• CHALLENGE
From the first line of the data below, copy each line up to the one containing "rnd = random.Random(7)", and include that line too.

══════

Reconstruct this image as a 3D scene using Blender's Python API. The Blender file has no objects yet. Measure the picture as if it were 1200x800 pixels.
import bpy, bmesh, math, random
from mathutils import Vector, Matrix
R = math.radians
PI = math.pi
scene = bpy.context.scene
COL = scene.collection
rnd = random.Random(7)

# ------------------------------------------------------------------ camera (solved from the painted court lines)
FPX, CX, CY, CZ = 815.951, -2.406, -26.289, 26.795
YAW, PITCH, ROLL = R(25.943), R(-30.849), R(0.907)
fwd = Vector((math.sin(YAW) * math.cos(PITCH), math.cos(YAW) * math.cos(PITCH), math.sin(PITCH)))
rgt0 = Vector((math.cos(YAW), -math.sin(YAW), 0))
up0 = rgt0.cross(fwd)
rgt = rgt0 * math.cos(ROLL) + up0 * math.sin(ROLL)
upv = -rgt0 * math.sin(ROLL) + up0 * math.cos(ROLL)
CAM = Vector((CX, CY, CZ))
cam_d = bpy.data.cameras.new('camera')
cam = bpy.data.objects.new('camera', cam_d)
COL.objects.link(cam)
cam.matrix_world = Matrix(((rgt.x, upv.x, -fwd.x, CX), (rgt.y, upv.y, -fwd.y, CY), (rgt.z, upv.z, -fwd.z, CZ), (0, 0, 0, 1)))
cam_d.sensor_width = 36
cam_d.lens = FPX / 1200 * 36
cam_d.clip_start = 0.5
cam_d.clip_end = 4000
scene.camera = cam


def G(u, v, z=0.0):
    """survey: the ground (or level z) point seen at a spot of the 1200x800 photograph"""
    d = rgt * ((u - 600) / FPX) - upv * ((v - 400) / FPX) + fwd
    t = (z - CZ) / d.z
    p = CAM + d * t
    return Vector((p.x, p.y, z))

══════

• ANSWER TO THE PROBLEM
Reconstruct this image as a 3D scene using Blender's Python API. The Blender file has no objects yet. Measure the picture as if it were 1200x800 pixels.
import bpy, bmesh, math, random
from mathutils import Vector, Matrix
R = math.radians
PI = math.pi
scene = bpy.context.scene
COL = scene.collection
rnd = random.Random(7)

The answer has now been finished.